Check each line of the material below for "parts", then copy the ones that contain it.

- **Supplied records**:
---+---

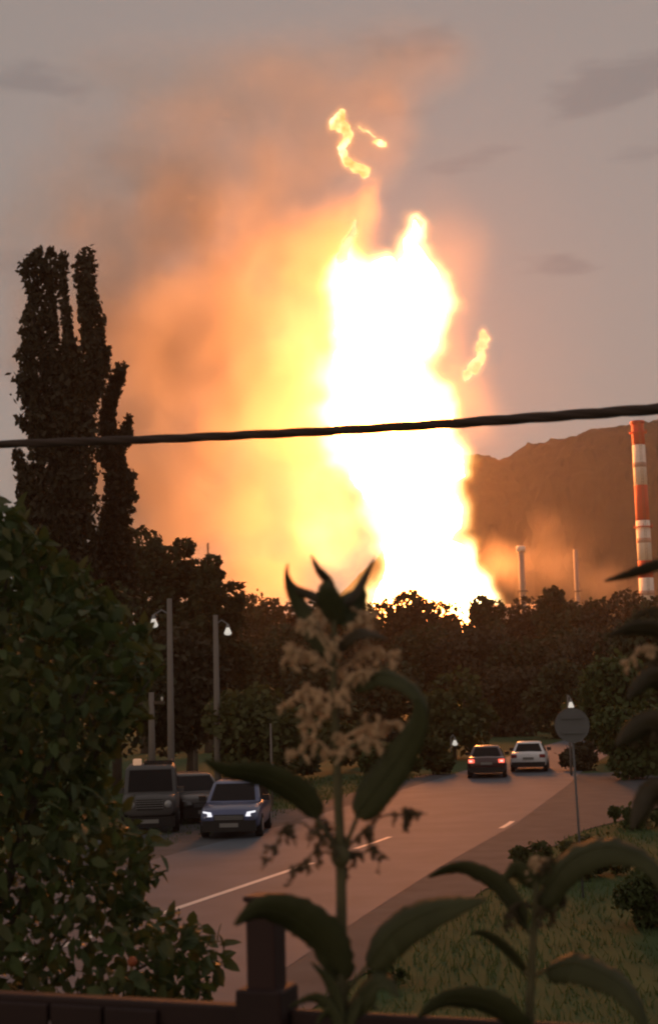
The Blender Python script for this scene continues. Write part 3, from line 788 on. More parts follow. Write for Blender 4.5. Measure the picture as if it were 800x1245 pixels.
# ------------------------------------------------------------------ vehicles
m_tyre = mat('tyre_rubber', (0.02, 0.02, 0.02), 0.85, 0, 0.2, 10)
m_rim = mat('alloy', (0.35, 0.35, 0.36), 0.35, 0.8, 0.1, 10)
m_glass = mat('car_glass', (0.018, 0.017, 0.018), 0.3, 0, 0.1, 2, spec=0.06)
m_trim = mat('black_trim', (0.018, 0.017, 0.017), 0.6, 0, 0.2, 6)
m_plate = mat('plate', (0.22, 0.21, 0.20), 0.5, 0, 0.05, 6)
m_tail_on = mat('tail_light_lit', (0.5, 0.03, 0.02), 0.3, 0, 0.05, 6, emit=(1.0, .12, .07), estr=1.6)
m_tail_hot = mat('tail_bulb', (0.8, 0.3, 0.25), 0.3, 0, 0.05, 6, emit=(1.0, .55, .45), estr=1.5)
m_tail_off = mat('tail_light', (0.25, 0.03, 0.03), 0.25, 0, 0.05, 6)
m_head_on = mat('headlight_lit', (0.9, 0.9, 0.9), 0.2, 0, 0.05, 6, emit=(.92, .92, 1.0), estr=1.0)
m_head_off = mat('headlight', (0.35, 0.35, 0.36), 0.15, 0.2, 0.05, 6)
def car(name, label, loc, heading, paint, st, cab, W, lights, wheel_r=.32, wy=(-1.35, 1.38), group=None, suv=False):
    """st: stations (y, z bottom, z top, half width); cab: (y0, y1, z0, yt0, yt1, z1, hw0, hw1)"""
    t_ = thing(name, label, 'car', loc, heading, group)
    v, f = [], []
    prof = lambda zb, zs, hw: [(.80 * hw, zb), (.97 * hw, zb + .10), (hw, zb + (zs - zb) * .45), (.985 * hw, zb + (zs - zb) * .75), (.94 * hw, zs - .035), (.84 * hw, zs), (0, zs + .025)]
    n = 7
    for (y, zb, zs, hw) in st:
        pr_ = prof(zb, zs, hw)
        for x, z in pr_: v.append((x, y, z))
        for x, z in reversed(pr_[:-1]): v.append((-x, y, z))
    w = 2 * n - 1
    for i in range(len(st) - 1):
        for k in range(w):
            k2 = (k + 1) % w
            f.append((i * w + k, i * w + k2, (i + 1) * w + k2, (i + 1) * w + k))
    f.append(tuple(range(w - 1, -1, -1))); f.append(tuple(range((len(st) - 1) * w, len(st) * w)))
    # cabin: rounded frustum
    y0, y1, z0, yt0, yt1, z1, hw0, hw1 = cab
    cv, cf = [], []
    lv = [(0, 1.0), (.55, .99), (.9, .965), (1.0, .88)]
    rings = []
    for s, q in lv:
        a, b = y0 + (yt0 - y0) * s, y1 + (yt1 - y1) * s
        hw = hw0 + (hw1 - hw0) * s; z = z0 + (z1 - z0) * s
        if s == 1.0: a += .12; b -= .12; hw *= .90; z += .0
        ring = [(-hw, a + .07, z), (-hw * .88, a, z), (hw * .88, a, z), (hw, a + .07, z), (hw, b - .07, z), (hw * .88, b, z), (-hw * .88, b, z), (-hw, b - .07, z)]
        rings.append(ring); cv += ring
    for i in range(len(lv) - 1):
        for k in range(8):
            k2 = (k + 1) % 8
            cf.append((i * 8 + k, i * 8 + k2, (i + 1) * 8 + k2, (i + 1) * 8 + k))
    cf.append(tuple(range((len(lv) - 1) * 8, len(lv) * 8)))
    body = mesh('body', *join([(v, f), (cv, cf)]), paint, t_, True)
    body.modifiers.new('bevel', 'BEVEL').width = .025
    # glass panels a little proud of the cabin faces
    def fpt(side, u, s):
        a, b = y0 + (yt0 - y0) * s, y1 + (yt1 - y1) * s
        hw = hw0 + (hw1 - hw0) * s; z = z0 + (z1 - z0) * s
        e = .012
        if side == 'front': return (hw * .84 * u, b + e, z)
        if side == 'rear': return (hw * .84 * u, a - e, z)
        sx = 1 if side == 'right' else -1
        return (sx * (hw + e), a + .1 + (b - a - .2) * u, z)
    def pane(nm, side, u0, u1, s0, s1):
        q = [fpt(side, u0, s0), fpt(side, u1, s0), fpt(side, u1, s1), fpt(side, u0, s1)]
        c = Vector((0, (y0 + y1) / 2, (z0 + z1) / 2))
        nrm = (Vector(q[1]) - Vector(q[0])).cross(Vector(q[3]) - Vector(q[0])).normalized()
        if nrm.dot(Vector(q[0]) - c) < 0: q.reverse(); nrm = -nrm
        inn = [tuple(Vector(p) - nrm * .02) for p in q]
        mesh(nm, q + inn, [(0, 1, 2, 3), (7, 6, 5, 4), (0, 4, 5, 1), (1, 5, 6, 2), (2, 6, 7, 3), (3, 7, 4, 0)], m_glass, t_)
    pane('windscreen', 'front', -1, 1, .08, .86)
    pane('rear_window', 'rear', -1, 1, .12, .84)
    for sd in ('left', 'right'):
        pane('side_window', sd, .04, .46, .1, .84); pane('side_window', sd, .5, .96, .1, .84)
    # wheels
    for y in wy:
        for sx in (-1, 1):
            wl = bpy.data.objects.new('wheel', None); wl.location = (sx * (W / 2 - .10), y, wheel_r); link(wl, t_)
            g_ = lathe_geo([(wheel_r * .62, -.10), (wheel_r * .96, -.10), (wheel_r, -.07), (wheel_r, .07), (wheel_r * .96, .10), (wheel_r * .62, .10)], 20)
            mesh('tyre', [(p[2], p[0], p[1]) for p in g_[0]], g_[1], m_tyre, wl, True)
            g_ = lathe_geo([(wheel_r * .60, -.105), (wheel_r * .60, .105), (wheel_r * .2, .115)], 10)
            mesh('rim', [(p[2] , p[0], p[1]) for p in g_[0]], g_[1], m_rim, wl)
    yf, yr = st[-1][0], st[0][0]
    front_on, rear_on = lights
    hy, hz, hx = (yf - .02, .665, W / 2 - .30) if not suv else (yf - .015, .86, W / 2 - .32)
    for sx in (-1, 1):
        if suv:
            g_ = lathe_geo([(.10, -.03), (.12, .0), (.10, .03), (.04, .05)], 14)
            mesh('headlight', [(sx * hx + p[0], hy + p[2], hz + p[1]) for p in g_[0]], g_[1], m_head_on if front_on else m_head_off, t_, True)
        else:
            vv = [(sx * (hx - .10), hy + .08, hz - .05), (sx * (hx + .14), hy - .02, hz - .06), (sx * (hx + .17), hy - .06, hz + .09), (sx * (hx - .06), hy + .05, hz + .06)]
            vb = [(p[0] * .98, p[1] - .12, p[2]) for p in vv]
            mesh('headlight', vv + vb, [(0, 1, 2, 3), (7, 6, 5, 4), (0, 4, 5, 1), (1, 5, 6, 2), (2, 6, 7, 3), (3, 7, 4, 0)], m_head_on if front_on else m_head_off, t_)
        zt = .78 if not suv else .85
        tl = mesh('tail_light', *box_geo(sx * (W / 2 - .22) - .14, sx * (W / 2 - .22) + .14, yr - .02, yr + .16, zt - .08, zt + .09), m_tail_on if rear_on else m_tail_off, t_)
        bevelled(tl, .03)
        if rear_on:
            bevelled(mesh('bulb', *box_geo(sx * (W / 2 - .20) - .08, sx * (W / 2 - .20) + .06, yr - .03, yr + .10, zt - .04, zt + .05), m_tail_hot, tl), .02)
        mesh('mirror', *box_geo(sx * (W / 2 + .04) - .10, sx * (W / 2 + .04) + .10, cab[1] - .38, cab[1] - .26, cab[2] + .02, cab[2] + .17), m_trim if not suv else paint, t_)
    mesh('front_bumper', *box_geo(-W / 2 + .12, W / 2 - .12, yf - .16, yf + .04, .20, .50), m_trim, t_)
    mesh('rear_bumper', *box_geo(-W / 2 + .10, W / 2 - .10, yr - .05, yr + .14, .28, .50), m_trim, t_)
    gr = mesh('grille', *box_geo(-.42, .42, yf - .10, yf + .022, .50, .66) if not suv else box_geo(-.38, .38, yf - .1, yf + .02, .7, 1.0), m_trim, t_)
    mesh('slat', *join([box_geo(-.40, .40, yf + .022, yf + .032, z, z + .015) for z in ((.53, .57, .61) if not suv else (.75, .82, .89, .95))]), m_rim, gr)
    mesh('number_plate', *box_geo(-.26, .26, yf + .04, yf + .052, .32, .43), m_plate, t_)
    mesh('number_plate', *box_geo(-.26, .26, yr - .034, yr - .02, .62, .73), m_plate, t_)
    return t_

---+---

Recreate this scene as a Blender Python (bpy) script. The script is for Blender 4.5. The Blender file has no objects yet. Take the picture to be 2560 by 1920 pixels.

---+---

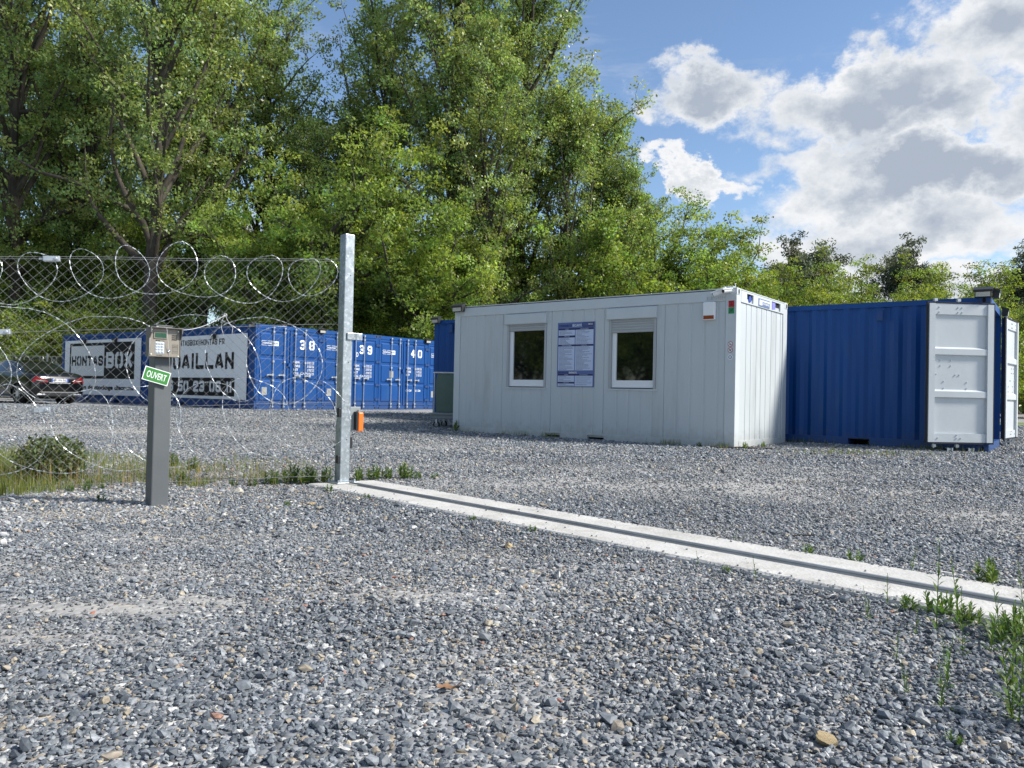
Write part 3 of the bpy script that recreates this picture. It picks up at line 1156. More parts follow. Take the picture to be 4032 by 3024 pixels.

---+---

- **Task answer**:
The Blender Python script for this scene continues. Write part 3, from line 788 on. More parts follow. Write for Blender 4.5. Measure the picture as if it were 800x1245 pixels.
Write part 3 of the bpy script that recreates this picture. It picks up at line 1156. More parts follow. Take the picture to be 4032 by 3024 pixels.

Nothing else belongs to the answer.